The listener’s reconstitution in a new, more enlightened form is necessary, says Rakim, because his audience is trapped in a belief that their destiny and essential nature is one of bondage, forever captive to their past and present physical and psychological enslavement. In this stirring, emotional appeal, Rakim makes his audience a promise: Their nature is divine and noble, however distant or impossible these qualities may seem in the moment. As with all liberators, he passionately promises that he has come to break the chains that enslave his people, to ease the sorrow of generations, to refashion thought and consciousness, and, by so doing, to reveal the power and significance of his name.1
Rakim was born William Michael Griffin Jr., but his entrance into a religious sect generally known as the Five Percent Nation in the mid-’80s led him to adopt the name “Rakim Allah.”2 Thus, the name held significant meaning for him as a symbol of his new faith and as an identity that clearly separated him from his predecessors, who usually adopted names commonly thought more suitable for entertainers.3
The song’s message was understood and accepted by his audience and by decades of hip-hop artists, an influence that continues to this day. One may say hip-hop can be divided into two eras, before and after Rakim. With studied technique and raw talent, he persuaded audiences and critics that this new art form needed to be taken seriously and, in addition, that it could be used to deal with social and intellectual themes.
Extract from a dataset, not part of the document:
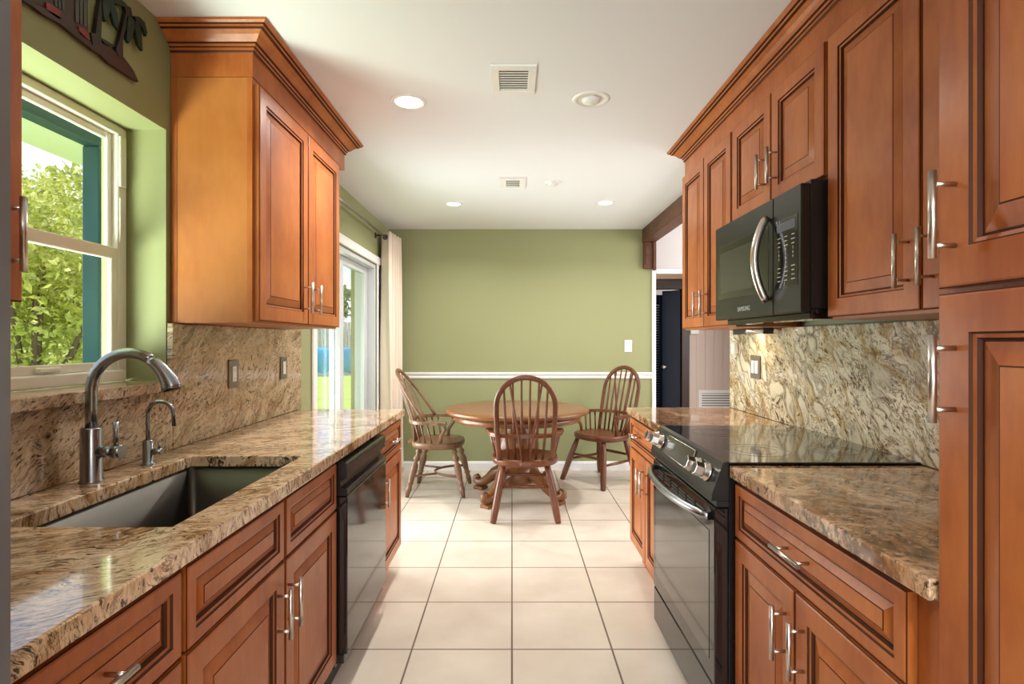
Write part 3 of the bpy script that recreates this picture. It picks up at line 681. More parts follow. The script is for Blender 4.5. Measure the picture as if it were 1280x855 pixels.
bm = BM(); tube(bm, [(FX+.068, FY, 1.01), (FX+.069, FY, 1.04), (FX+.068, FY, 1.082)], [.006, .0068, .0075], 14); part('lever', bm, 'steel2', ph)
SX_, SY_ = -1.163, 1.764
t = thing('water_tap', 'small steel gooseneck tap to the right of the faucet', 'tap', (SX_, SY_, .914))
bm = BM(); lathe(bm, [(.022, .9145), (.022, .918), (.0155, .920), (.0155, .99), (.012, .993), (0, .993)], (SX_, SY_, 0), seg=24); part('base', bm, 'steel2', t)
R = .041; cz = 1.115-R; pts = [(SX_, SY_, .99), (SX_, SY_, 1.03)]
for k in range(0, 21):
    a = PI - k*(PI*.98)/20
    pts.append((SX_+R+R*math.cos(a), SY_, cz+R*math.sin(a)))
pts.append((pts[-1][0]+.001, SY_, 1.037))
bm = BM(); tube(bm, pts, .0068, 14); part('spout', bm, 'steel2', t)
bm = BM(); cyl(bm, (SX_+.012, SY_, .955), (SX_+.045, SY_, .955), .009, .010, 16); tube(bm, [(SX_+.035, SY_, .96), (SX_+.036, SY_, .985)], [.004, .005], 10); part('handle', bm, 'steel2', t)

# outlets and switches
def plate(name, label, x, y, z, sx, w_, h, gangs, rocker, group=None, m='plate', face=None):
    t = thing(name, label, name.replace('_', ' '), (x, y, z-h/2), group)
    P = face or (lambda u, v, d: Vector((x+sx*d, y+u, z+v)))
    def bx(u0, v0, d0, u1, v1, d1, bev): 
        bm = BM(); box(bm, P(u0, v0, d0), P(u1, v1, d1), bev); return bm
    part('cover_plate', bx(-w_/2, -h/2, .001, w_/2, h/2, .007, .002), m, t)
    for g in range(gangs):
        c = (g-(gangs-1)/2)*.046
        p = part('rocker' if rocker else 'receptacle', bx(c-.0165, -.034, .007, c+.0165, .034, .0105, .0015), 'switch', t)
        if not rocker:
            bm = BM()
            for vz in (-.02, .02):
                for du in (-.006, .006): box(bm, P(c+du-.001, vz-.004, .0095), P(c+du+.001, vz+.004, .0109))
                box(bm, P(c-.002, vz-.011, .0095), P(c+.002, vz-.008, .0109))
            part('slots', bm, 'blackp', p)
    return t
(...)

That hip-hop is now the world’s most commercially important and artistically vibrant musical form is a testament to the persuasive power of Rakim and his peers.
Compare Verse 17, Line 1 with Alexander Pope’s Essay on Criticism: “A little learning is a dangerous thing; / Drink deep, or taste not the Pierian spring” (Part II, 215-216).
For more on the influence of the Five Percenters on hip-hop, see: https://rockthebells.com/articles/the-5-percent-nation-impact-on-the-golden-era-of-hip-hop/.
Ra: “sun god”; kim: “the burn-faced people.”